The Rebel Girl: Not the Hallmark Version

Against the Current, No. 50, May/June 1994

Catherine Sameh

Like most holidays celebrated in the United States, the commercialization of Mother’s Day arouses our deepest mythic conceptions and hides the reality of daily life, in this case, for most mothers today. Though feminist activism and scholarship has done much to reveal the truth behind the June Cleaver facade, cultural attachments to a vision of the ideal mother remain, making us all vulnerable, to some degree, to Hallmark’s version of how things should be.

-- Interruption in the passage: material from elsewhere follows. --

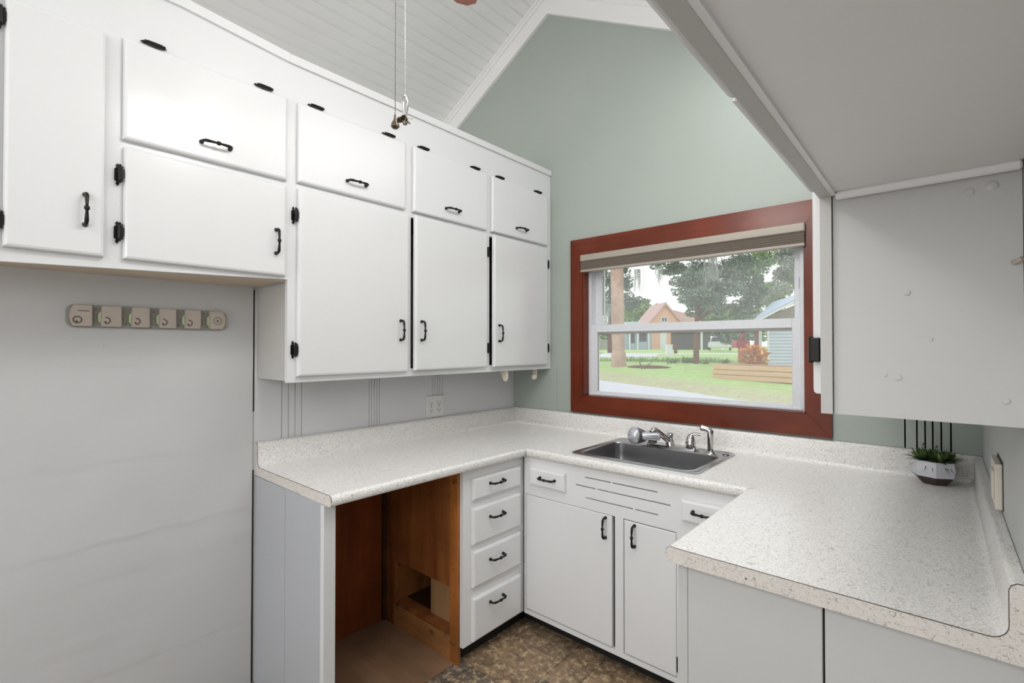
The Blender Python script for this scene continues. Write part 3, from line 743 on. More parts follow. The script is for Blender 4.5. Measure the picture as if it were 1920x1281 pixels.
fb = obj('filter_body', bm, 'filter', f, True, label='silver plastic filter body')
bm = nb(); lathe(bm, [(.020, -.046), (.022, -.038), (.020, -.034), (.026, -.028)], fc, 20); obj('filter_outlet', bm, 'filter_dark', fb, True)
bm = nb(); lathe(bm, [(.004, -.004), (.020, -.002), (.021, .002), (.012, .005), (.003, .006)], fc, 20); obj('filter_cap', bm, 'chrome', fb, True)
bm = nb()
for s in (-.006, .006): tube(bm, [fc - ax * .028 + sd * .0285 + Vector((0, 0, -.012 + s)), fc + ax * .03 + sd * .0265 + Vector((0, 0, -.012 + s))], .0016, 6)
obj('filter_stripe', bm, 'filter_dark', fb)
hc = fc + ax * .082 + Vector((0, 0, -.014))
bm = nb(); lathe(bm, [(.022, -.056), (.032, -.038), (.040, -.012), (.0425, .004)], hc - Vector((0, 0, 0)), 26, (-.55, -.80, .10)); obj('filter_cartridge_shell', bm, 'filter_dark', fb, True)
bm = nb(); lathe(bm, [(.0425, .004), (.043, .010), (.039, .023), (.028, .033), (.013, .038), (.001, .039)], hc, 28, (-.55, -.80, .10)); obj('filter_cartridge', bm, 'filter', fb, True, label='round silver cartridge dome')
bm = nb(); q = Vector((-.55, -.80, .10)).normalized(); o_ = hc + q * .0385; r_ = q.cross(Vector((0, 0, 1))).normalized()
tube(bm, [o_ - r_ * .007, o_ + r_ * .007], .0014, 6); obj('cartridge_mark', bm, 'filter_dark', fb)
bm = nb(); lathe(bm, [(.017, 0), (.017, .010), (.012, .016), (.008, .019), (.002, .02)], (1.075, fy - .004, fz + .012), 18); obj('valve_cap', bm, 'chrome', f, True)
# right lever handle
hx = 1.278
bm = nb(); lathe(bm, [(.026, 0), (.026, .006), (.021, .010), (.021, .014), (.026, .016), (.024, .030), (.018, .050), (.011, .062), (.003, .066)], (hx, fy - .004, fz + .012), 24); hd = obj('handle_body', bm, 'chrome', f, True)
bm = nb(); tube(bm, [(hx - .006, fy - .004, fz + .050), (hx - .002, fy - .003, fz + .068), (hx + .010, fy - .001, fz + .078), (hx + .028, fy + .003, fz + .079), (hx + .046, fy + .006, fz + .078)], [.014, .011, .0075, .0065, .007], 12); obj('lever', bm, 'chrome', hd, True)
# side sprayer
sx = 1.385; sy = -.165
s_ = thing('sink_sprayer', (sx, sy, fz), 'chrome pull-out side sprayer standing right of the faucet', 'sprayer')
bm = nb(); lathe(bm, [(.027, 0), (.026, .004), (.021, .009), (.015, .014), (.012, .016)], (sx, sy, fz), 24); obj('collar', bm, 'chrome', s_, True)
bm = nb(); tube(bm, [(sx, sy, fz + .014), (sx, sy, fz + .05), (sx, sy, fz + .092), (sx - .001, sy, fz + .104), (sx - .006, sy - .001, fz + .113), (sx - .018, sy - .003, fz + .117), (sx - .040, sy - .006, fz + .121)],
     [.0125, .0140, .0150, .0150, .0135, .0125, .0150], 16); obj('spray_handle', bm, 'chrome', s_, True, angle=60)
bm = nb(); tube(bm, [(sx - .0395, sy - .006, fz + .121), (sx - .044, sy - .0065, fz + .1217)], [.013, .012], 14); obj('nozzle', bm, 'filter_dark', s_, True)

# ================================================================== BASE CABINETS
FB = .600
# end panel left of the open bay
c = thing('end_panel', (.3, -1.668, 0), 'grey painted end panel carrying the left end of the counter', 'panel')
bm = nb(); grooved_wall(bm, -1.690, .018, .004, .598, 0, .8755, [.30], 'Y', -1, .003, .002); obj('board', bm, 'endgrey', c)
bm = nb(); box(bm, .004, .580, -1.671, -1.655, .0, .8755); obj('inner_lining', bm, 'bay', c, label='stained wood inner lining')
bm = nb(); box(bm, .580, .602, -1.6915, -1.645, 0, .8755, .002); obj('front_stile', bm, 'door', c)
# bay back lining
bm = nb(); box(bm, .0015, .012, -1.654, -1.0465, .0, .870)
tag(obj('back_board', bm, 'bay', loc=(.006, -1.35, 0)), 'dark reddish stained board at the back of the open bay under the counter', 'board')
bm = nb(); box(bm, .013, .56, -1.654, -1.0465, .0003, .006, .001)
tag(obj('floor_board', bm, 'ply', loc=(.3, -1.35, 0)), 'worn dull brown board on the floor inside the open bay', 'board')

# drawer cabinet
c = thing('drawer_cabinet', (.3, -.83, 0), 'narrow white base cabinet with a stack of four drawers', 'cabinet')
Y0 = -1.0325; Y1 = -.612
hy0, hy1, hz0, hz1 = .105, .527, .122, .334
bm = nb(); bw = Y0 - .012
def sidepoly(x0, x1, z0, z1): box(bm, x0, x1, bw, bw + .017, z0, z1)
sidepoly(.012, hy0, .0, .875); sidepoly(hy1, .579, .0, .875); sidepoly(hy0, hy1, hz1, .875); sidepoly(hy0, hy1, .0, hz0)
obj('bay_side', bm, 'bay_worn', c, label='worn orange-brown stained side with a rectangular hole')
bm = nb(); box(bm, .5285, .580, bw - .004, bw - .0002, .0, .874, .001); obj('edge_board', bm, 'bay_edge', c, label='lighter orange edge board with dark stains')
bm = nb(); box(bm, .10, .528, bw - .004, bw - .0002, .0, .112, .0015); obj('bottom_rail', bm, 'bay_rail', c, label='scraped pale orange bottom rail')
bm = nb(); box(bm, .013, .035, bw - .020, bw - .0002, .007, .874, .002); obj('corner_cleat', bm, 'darkwood', c)
bm = nb(); box(bm, hy0, hy1, bw + .002, bw + .075, hz0 - .016, hz0 - .001); box(bm, hy0 - .012, hy0 - .001, bw + .017, bw + .30, hz0, hz1); obj('hole_frame', bm, 'bay_worn', c)
bm = nb(); box(bm, .318, hy1 + .03, bw + .060, bw + .078, hz0 - .02, hz1 + .04); obj('pine_block', bm, 'pine', c, label='pale bare pine block behind the hole')
bm = nb(); box(bm, .02, .317, bw + .26, bw + .275, .01, .5); box(bm, .02, .344, bw + .03, bw + .26, .10, .115); obj('inner_board', bm, 'darkwood', c)
bm = nb()
grid_frame(bm, 'X', [Y0, -.975, -.660, Y1], [.078, .10, .278, .345, .482, .54, .680, .738, .820, .8755], {(1, 1), (1, 3), (1, 5), (1, 7)}, FB - .02, FB)
obj('face_frame', bm, 'door_base', c)
bm = nb(); box(bm, .02, FB - .021, Y1 - .012, Y1 - .002, .078, .87); box(bm, .02, FB - .021, Y0 + .006, Y1 - .012, .078, .092); obj('carcass', bm, 'darkwood', c)
bm = nb(); box(bm, .535, .550, Y0 + .006, -.53, 0, .085); obj('toe_kick', bm, 'darktoe', c)
for (z0, z1, hz) in ((.728, .825, .788), (.527, .690, .632), (.333, .494, .433), (.078 + .012, .283, .235)):
    d = xdoor(c, -.983, -.652, z0, z1, 'door_base', FB + .001, FB + .020, 'drawer'); xpull(d, -.834, hz, False, FB + .020)

# sink base
FY = -.620
c = thing('sink_cabinet', (1.15, -.35, 0), 'white sink base cabinet with two flush doors and vent slots under the sink', 'cabinet')
slots = [(.824, .829, .975, 1.112), (.824, .829, 1.120, 1.330), (.781, .786, .925, 1.032), (.781, .786, 1.042, 1.385), (.731, .736, .983, 1.219), (.731, .736, 1.228, 1.332)]
bm = nb()
XA = FB + .012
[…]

What is the reality for mothers and their children in the United States today? In her compelling book, Lives on the Edge: Single Mothers and Their Children in the Other America Valerie Polakow provides some chilling statistics from the Children’s Defense Fund’s 1991 report, The State of America’s Children. One out of four infants, one out of five children, and one out of two single mothers live in poverty. In 1989, fifty-two percent of poor families were headed by single mothers. As the impoverishment of women and children deepens, attacks on welfare — in the guise of “reform” — proliferate. In 1990, the highest welfare grant a family of three received was $367 per month, or fifty-five percent below the poverty level.

Against these grim facts, the persistent view that individual women are to blame for their — and their children’s — plight serves to block any real changes in public policy and ideology that might bring women and children permanently out of poverty. The deeply held stereotype of women on welfare as lazy and uncaring continues to mask the starkly opposite truth that the mere survival of poor women and children demonstrates a resourcefulness and integrity unknown to those of moderate or surplus means.

While poor mothers are penalized for having children, poor women, particularly women of color and young women, who want children are strongly encouraged — and now more frequently forced — to forgo, temporarily or permanently, their capacity to bear children through sterilization, Norplant or Depo Provera. Upper-income women, on the other hand, are encouraged to have children by any means necessary.

The reality of life for most mothers is far more complex than any Mother’s Day propaganda reveals. Even for privileged women, the burden of caring for children still falls largely on their shoulders, and the ultimate fate of their children rests in their hands. And poor or not, lesbian women who have or desire children receive nowhere near the societal support their heterosexual counterparts do. In addition, the fact that motherhood is still so closely tied to the notion of what it means to be a woman makes life for women who choose never to bear children full of particular complexities and struggles.

A real celebration of motherhood would require some very radical changes in both ideology and policy. Until we have, at the very minimum, universal, community-controlled health and child care, decent jobs, affordable housing, and shared responsibility for children between men and women, the equation of motherhood with honor and dignity remains perhaps the biggest lie of all.